──────── Provided records ────────

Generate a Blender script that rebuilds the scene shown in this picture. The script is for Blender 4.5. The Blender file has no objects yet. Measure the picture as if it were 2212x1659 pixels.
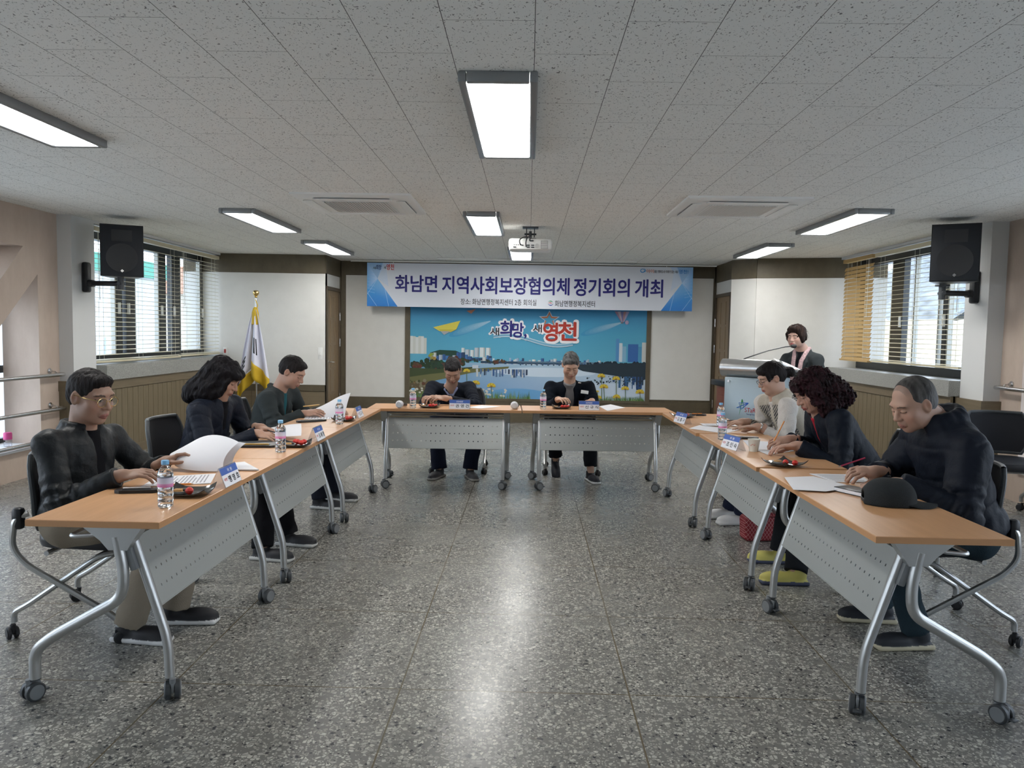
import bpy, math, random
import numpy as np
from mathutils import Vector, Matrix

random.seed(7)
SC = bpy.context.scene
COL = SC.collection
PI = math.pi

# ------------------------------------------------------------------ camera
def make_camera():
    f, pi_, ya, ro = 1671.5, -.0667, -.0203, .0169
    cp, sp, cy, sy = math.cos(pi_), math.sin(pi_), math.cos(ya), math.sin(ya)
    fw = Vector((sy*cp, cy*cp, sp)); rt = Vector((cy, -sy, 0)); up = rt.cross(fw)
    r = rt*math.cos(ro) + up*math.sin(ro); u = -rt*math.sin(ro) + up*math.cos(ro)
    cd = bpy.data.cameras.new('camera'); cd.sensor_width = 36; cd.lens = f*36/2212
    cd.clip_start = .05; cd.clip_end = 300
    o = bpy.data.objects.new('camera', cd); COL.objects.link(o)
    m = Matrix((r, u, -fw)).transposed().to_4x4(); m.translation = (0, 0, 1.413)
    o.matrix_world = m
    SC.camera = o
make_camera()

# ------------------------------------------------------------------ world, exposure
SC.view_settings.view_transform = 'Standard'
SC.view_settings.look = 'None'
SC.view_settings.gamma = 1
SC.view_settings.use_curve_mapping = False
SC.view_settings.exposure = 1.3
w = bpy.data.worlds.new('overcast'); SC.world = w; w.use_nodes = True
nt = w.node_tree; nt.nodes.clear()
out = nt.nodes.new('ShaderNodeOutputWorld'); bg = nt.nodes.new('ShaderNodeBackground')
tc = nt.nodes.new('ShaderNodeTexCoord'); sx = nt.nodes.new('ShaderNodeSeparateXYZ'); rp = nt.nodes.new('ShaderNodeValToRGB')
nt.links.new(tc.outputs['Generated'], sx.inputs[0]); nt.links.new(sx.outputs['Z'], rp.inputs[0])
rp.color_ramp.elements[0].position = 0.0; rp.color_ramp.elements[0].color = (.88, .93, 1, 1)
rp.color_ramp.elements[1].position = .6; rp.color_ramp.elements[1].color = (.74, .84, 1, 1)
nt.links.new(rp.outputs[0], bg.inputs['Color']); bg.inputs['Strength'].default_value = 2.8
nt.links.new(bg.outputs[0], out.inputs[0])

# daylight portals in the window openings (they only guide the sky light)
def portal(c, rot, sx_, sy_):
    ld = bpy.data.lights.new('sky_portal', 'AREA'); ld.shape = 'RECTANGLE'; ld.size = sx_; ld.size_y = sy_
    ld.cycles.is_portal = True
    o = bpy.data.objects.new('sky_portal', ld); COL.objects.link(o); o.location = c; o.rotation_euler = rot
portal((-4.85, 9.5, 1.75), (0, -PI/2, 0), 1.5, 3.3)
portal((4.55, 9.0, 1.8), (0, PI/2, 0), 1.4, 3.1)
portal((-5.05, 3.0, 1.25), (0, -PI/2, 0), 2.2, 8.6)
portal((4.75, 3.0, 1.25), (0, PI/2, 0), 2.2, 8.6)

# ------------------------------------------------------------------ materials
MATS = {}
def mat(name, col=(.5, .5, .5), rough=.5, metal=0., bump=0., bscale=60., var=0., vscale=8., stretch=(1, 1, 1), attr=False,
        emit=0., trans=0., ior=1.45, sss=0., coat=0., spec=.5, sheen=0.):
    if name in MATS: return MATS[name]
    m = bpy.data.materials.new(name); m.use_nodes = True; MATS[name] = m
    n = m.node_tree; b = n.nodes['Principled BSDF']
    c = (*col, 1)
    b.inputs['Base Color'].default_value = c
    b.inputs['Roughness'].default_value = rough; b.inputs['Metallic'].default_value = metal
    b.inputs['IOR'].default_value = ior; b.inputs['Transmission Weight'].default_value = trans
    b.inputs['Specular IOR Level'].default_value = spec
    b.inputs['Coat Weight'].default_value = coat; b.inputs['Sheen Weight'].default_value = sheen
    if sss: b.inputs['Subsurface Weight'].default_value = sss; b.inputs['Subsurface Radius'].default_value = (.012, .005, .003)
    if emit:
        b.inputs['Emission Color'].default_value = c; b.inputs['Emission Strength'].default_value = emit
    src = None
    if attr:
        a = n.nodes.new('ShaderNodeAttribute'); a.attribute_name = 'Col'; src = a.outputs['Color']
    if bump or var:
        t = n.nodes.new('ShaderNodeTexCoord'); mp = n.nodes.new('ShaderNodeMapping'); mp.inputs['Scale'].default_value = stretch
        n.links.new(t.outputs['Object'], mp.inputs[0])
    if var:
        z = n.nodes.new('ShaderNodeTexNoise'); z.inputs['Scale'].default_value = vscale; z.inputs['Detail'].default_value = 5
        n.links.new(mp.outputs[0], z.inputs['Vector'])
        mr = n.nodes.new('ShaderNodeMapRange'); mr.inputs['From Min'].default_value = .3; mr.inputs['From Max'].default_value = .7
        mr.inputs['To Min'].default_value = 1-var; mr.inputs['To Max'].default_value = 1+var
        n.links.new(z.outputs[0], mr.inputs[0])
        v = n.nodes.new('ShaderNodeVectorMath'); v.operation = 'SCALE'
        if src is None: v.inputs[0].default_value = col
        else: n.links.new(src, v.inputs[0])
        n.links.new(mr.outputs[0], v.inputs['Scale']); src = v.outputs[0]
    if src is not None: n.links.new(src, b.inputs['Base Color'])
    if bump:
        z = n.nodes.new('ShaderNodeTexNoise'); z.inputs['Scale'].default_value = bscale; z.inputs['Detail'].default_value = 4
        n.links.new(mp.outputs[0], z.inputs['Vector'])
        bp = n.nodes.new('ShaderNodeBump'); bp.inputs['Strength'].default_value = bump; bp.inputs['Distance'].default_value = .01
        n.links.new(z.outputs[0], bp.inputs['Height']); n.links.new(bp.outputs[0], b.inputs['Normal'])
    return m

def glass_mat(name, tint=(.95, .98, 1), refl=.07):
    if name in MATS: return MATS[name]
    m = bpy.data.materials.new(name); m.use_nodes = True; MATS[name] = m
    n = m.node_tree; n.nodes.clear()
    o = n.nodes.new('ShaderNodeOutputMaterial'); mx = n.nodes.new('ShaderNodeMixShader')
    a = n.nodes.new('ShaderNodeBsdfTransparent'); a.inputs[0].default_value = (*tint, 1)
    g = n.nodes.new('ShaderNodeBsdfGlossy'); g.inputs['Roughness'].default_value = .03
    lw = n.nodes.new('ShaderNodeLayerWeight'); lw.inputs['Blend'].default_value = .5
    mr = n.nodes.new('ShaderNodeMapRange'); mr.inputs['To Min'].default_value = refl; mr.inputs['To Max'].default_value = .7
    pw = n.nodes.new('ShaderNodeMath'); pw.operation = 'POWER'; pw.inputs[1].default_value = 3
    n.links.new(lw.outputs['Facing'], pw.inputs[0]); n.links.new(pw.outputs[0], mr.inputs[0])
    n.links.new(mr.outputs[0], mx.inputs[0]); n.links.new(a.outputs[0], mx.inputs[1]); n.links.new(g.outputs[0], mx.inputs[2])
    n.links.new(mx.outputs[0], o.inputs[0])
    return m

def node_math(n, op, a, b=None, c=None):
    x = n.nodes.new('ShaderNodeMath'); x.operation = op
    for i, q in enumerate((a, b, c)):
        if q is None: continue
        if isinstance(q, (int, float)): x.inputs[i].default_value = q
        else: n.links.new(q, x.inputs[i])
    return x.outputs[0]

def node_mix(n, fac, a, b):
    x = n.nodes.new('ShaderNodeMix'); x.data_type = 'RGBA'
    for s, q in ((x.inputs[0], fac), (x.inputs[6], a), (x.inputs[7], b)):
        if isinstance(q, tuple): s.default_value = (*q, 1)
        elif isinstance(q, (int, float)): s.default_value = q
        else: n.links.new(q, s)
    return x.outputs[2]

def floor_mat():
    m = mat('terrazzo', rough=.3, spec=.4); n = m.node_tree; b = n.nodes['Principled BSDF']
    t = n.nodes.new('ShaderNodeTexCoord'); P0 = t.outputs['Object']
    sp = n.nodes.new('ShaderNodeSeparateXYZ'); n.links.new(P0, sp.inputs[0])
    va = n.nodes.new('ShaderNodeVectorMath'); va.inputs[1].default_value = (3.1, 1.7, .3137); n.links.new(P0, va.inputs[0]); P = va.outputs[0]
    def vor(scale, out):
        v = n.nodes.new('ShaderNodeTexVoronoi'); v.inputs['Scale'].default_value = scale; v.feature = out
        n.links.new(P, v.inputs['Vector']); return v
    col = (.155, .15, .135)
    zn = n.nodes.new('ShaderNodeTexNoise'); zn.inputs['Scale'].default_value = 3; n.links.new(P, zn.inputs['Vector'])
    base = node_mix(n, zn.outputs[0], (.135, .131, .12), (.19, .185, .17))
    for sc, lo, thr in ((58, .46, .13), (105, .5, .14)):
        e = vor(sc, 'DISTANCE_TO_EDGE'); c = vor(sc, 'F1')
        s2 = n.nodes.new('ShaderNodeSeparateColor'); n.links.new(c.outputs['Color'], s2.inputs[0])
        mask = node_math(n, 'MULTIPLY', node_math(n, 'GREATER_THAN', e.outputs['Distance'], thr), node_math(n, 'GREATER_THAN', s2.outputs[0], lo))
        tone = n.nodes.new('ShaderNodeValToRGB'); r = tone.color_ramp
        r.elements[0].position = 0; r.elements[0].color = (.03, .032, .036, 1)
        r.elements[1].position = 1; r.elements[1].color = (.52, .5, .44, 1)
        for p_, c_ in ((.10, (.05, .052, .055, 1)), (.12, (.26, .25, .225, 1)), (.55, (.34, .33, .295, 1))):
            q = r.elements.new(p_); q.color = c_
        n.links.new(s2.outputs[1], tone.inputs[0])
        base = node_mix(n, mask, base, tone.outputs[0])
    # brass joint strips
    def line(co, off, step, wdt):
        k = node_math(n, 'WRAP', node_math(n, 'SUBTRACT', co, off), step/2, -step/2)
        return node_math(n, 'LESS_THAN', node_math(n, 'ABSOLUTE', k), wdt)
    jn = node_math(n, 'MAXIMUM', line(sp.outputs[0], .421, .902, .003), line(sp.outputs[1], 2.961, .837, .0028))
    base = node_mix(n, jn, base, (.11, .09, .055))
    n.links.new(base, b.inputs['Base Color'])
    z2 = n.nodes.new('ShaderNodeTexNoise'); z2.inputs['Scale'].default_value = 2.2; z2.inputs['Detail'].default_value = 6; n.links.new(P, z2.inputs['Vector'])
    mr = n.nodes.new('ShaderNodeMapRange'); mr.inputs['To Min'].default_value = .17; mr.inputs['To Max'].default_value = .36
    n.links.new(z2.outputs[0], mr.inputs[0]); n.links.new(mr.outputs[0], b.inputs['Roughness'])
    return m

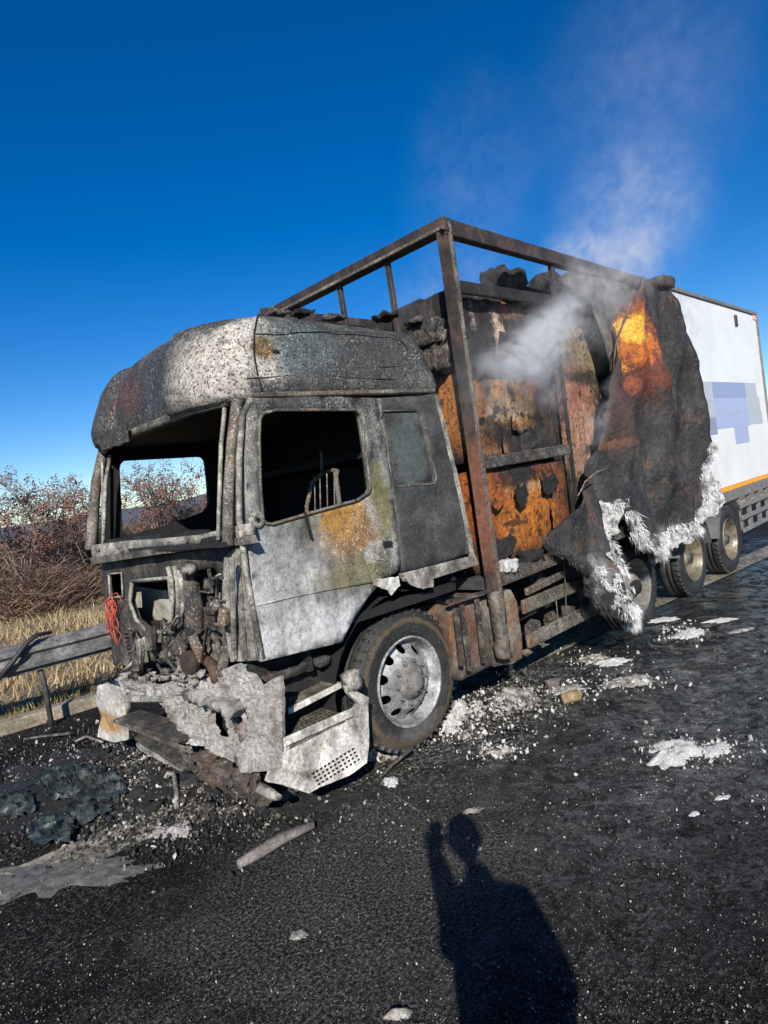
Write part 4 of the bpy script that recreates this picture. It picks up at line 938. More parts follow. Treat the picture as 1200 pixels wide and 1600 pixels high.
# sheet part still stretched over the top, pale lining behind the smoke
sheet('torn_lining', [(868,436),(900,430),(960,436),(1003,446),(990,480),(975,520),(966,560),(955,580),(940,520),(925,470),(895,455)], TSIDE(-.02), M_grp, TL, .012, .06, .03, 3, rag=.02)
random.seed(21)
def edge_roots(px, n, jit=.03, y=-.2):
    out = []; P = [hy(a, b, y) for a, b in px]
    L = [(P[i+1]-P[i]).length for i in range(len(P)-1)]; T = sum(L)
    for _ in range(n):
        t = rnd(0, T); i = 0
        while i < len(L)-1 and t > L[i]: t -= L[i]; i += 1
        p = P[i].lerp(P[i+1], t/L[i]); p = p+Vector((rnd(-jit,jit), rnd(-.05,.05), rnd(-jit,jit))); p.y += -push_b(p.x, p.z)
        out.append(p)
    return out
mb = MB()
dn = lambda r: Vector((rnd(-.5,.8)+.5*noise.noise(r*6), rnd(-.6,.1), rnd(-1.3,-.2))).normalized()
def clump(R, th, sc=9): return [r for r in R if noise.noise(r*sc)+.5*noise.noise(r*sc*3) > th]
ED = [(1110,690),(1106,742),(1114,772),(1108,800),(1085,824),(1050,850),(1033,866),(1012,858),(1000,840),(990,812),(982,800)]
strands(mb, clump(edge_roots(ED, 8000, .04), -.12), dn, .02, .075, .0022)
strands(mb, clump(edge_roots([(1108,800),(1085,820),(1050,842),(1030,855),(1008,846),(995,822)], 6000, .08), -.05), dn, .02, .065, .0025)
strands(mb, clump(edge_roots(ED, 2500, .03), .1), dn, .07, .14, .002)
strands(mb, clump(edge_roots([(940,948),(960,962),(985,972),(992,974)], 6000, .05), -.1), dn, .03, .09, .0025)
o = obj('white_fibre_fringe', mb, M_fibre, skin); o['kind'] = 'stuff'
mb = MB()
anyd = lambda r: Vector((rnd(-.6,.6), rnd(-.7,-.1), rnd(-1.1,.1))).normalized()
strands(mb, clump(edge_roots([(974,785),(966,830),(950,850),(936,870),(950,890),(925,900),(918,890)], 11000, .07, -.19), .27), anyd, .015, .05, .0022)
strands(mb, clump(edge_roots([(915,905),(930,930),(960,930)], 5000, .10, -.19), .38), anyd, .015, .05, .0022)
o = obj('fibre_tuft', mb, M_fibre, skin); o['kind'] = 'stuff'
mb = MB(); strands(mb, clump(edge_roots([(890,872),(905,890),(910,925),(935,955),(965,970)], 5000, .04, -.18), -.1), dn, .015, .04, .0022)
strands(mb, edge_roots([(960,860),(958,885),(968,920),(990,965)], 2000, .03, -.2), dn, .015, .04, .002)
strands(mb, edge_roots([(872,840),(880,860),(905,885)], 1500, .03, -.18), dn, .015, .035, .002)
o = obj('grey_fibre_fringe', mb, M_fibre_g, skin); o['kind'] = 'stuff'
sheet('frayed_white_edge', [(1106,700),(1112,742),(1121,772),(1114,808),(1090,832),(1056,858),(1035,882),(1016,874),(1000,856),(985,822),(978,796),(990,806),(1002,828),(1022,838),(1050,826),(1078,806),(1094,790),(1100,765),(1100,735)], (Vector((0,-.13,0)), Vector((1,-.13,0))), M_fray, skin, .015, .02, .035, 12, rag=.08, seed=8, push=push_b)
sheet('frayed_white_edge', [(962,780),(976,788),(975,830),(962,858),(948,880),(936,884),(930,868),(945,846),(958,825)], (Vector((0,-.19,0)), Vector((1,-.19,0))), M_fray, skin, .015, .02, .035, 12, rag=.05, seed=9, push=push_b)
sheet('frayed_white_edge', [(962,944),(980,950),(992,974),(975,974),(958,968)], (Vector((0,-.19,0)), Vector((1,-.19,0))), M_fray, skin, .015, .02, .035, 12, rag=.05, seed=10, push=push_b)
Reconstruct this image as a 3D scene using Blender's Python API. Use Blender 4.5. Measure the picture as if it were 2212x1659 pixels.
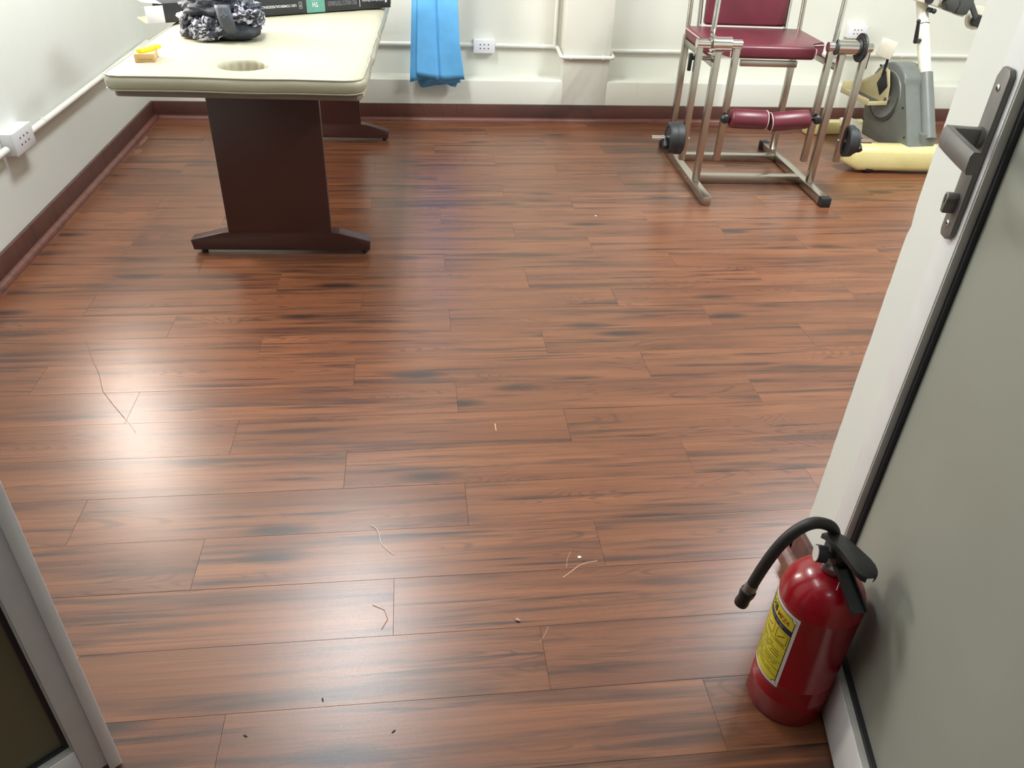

────────

Give the count of lines holding the word "script" and nothing more.

2